#### Required work:
Copy out all the lines in the records that include the word "Blender".
---------- Items
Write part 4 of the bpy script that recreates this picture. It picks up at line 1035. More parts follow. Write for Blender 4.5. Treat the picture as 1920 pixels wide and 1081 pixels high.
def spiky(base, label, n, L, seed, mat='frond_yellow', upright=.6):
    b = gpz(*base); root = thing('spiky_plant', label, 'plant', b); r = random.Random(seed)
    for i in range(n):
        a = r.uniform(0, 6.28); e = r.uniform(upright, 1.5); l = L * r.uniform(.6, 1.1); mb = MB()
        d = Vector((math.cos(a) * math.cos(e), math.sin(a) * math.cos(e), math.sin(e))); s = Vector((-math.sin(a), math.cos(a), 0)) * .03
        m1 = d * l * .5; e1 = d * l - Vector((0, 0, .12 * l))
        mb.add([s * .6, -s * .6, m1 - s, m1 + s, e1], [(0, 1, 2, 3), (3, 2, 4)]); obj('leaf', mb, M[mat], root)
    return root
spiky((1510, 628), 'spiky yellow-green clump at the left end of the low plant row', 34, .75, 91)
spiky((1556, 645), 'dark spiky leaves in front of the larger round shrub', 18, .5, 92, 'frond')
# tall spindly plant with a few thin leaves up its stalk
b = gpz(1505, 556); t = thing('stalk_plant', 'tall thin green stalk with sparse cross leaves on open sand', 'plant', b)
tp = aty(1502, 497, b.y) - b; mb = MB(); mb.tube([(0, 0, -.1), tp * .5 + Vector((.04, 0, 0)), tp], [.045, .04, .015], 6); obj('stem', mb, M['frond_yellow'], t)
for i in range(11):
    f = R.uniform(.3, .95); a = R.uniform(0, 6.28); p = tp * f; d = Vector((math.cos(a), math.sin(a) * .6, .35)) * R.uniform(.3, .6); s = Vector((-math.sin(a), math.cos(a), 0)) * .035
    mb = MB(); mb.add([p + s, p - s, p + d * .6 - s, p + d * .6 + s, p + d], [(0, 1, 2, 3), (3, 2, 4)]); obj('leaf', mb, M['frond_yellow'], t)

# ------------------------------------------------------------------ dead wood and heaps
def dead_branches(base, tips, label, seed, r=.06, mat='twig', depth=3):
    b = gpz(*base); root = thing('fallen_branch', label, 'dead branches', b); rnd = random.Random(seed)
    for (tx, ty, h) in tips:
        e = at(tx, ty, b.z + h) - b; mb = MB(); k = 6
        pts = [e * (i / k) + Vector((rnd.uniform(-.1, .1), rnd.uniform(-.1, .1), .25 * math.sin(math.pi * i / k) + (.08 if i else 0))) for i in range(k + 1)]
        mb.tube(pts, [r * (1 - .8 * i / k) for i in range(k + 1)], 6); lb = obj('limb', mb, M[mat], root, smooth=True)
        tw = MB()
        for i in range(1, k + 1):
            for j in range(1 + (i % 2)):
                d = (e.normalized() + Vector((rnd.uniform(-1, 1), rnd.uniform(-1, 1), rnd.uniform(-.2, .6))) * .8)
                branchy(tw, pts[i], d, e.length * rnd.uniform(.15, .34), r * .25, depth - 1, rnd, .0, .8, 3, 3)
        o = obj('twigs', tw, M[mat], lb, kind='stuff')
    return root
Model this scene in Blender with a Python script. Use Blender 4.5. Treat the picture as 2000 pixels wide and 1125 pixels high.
--------------------
#### Result:
Write part 4 of the bpy script that recreates this picture. It picks up at line 1035. More parts follow. Write for Blender 4.5. Treat the picture as 1920 pixels wide and 1081 pixels high.
Model this scene in Blender with a Python script. Use Blender 4.5. Treat the picture as 2000 pixels wide and 1125 pixels high.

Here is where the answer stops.